Comparing a modern steam turbine to a steam engine is a little bit like comparing a jet engine to a box fan.

It's technically correct, the best kind of correct, but they are wildly different machines.

[–] Magiccupcake@startrek.website 5 points 10 months ago (1 children)

Also batteries, lithium is expensive so a lot of companies are trying to come up with cheaper, but also more sustainable alternatives. And they already have with lithium iron phosphate that requires less lithium.

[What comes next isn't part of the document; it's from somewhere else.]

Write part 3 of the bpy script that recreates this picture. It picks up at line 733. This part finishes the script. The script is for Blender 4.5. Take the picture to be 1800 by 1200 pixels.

And as prices for a substance rise, so will the desire for alternatives and recycling.

[–] eleitl@lemmy.ml 2 points 10 months ago (1 children)

We already know we can have sodium batteries but the economics of TWh and PWh storage plus supporting infrastructure, all created and indefinetely sustained mostly by photovoltaics, including photovoltaics itself, including high temperature industrial processes our industry hinges upon are not supported by favorable numbers.

[–] Magiccupcake@startrek.website 1 points 10 months ago (1 children)

Eventually yes, but I personally think that recycling solar panels and so on could slow collapse much more than the author suggests.

[–] eleitl@lemmy.ml 2 points 10 months ago

The chief problem with solar photovoltaic or wind turbine power is that its EROEI is uncomfortably close or even is below unity, if you include its supporting fossil input and mineral extraction. Right now the technology is only an extender of fossil fuels and chemical inputs. We also see in the global energy consumption chart that the renewable power is not substituting fossil inputs but only adding to it. Due to the nature of asymmetry of decline https://en.wikipedia.org/wiki/Seneca_effect we can expect the decline of fossil inputs to be much faster, putting the deployment rate or even sustained existance of the marginal renewable base into jeopardy.

[–] eleitl@lemmy.ml 4 points 10 months ago

In practice current and mid-term future technology has well known limits in terms of geology and physics. Future technology can be different (molecular nanotechnology), but we need a traversable path to there that needs sustained high technology. I find it difficult to imagine such a path.